Say Lou Lou


“We’re twins,” said one half of Say Lou Lou, at Baby’s All Right in Brooklyn, halfway into the Swedish-Australian pop-rock duo’s first (so they also said) concert in the United States. She had to say it, just to be sure we knew, and it added a wrinkle, because what is ingenious about these engaging sisters is how they take the tradition of the twin act (found in popular entertainment from the tent show to Nashville) and turn it on its two heads. They are, like stage twins from Roman comedy on, not just about identity (is anyone really unique?) and the politics of the individual (are there any?) but of mimesis itself (were they not born, in a sense, already imitating each other?). Say Lou Lou is (are?) very clever about this, layering on a masquerade that splits them in two and puts them together again. Elektra and Miranda, electric blonde and gothic brunette, Swede and Aussie (or vice versa), start as twins, turn into doppelgängers, and end as yin and yang (or vice versa).

They’re jugglers of sameness and difference.
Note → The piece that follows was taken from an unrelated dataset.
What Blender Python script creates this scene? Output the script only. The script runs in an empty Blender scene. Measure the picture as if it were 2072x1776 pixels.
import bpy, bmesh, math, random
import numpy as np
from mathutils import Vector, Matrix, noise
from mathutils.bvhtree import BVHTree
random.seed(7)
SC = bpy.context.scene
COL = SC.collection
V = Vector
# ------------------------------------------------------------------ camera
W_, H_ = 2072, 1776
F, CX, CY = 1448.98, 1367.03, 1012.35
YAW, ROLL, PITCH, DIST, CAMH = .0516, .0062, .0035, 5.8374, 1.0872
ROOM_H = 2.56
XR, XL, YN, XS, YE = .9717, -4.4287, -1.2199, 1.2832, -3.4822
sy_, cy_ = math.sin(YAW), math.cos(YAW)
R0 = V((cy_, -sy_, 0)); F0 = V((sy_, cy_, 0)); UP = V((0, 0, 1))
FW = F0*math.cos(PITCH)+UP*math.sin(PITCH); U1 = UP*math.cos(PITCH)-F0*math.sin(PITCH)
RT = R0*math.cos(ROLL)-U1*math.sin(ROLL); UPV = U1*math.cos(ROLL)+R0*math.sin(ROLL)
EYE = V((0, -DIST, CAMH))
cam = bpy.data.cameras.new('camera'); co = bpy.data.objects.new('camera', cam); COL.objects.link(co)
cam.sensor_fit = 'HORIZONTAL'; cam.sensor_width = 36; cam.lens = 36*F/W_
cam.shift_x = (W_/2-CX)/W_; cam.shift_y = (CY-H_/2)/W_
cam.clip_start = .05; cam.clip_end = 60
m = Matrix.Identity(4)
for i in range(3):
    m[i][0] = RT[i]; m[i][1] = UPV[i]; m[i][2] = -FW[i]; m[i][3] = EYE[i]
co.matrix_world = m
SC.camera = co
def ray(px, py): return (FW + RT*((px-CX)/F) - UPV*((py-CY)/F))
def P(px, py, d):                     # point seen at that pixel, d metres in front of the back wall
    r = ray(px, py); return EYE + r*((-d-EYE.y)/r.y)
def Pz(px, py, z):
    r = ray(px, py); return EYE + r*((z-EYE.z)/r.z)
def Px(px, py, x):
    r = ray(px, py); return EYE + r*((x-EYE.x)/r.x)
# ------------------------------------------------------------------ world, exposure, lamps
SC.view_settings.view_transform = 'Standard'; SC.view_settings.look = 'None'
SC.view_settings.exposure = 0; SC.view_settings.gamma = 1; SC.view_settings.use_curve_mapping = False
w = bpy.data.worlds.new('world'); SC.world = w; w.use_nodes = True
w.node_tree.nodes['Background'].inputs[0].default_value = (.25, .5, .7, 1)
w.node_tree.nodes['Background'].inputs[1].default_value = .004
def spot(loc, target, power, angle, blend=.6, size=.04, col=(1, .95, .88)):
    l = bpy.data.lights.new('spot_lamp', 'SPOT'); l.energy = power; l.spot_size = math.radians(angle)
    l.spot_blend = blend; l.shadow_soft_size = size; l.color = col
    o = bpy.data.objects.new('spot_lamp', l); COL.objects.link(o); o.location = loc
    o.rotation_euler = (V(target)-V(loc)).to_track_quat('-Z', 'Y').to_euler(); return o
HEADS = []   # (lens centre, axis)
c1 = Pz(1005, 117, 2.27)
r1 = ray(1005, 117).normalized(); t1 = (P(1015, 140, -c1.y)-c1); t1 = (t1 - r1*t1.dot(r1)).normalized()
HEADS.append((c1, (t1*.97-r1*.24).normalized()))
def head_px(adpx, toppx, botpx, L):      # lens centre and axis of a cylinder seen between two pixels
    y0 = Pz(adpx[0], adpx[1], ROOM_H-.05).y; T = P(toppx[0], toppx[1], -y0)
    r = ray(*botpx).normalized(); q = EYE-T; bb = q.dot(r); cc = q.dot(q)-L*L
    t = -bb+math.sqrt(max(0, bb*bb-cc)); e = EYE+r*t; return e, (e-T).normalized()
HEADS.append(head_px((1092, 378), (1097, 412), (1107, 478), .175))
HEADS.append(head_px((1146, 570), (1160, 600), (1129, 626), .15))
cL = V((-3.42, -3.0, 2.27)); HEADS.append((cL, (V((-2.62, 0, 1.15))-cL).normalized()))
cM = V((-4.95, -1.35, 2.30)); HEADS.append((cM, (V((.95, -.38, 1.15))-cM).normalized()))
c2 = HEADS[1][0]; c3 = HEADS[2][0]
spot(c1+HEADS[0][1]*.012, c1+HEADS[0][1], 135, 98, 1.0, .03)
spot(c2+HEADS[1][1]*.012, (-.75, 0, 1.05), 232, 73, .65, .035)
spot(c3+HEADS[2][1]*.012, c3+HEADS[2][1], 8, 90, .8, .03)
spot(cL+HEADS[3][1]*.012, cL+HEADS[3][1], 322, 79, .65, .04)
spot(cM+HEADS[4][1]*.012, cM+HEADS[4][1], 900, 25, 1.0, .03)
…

The faces are a lot alike, maybe identical; the hair, like noon and midnight. Elektra wears a pattern above and a solid below; her twin the opposite; each a pond in which the other is reflected. Miranda sticks to the microphone, manipulates keys and levers with her hand, holds the occasional instrument in the other. Elektra pulls away from the mike once, twice, or thrice, but still singing, still clear as day if not clearer, which raised an eyebrow or two in the house, but was clearly deliberate: I think she was syncing her sister, becoming her twin’s same singer. Miranda, the bad angel on the shoulder of the pair, challenges and points demandingly at her sister, who takes it and holds her own, and it becomes her. They have good fun with our cultural notions of what is supposed to make blondes and brunettes respectively attractive. It’s smartly subversive that a couple of young women who might have been tempted to get by on looks alone have taken the route of a sustained aural and visual riff on the conventionality of appearances.

They are charismatic performers, physically vibrant and vocally dreamy, with all those pseudo sci-fi gestures that I associate with Scandinavian pop, and musical allusions, too, that seem to drift in from the ‘70s (you can guess to whom I refer). There’s a lot of rave, reverb and revving up. The tenor of their sound is one of emotional validation, the statement that it’s okay to feel and even more okay to express it. It’s an attitude not just assertive, but triumphalist, as pop so often is, that the emotion has been let out rather than held in. Add in the twins theme, and their performance art take on it, with its doublings and mysteries of identity, imitation, and split personalities, and you have something of substance and real import. A browse of their online videos bears that out, and their CD Lucid Dreaming, just released stateside, should as well. The sisters Kilbey (their father is Steve Kilbey of the Church, their mother Karin Jansson of Pink Champagne) perform again tonight at the Mercury Lounge in New York, then move on to L.A., San Francisco, and the U.K.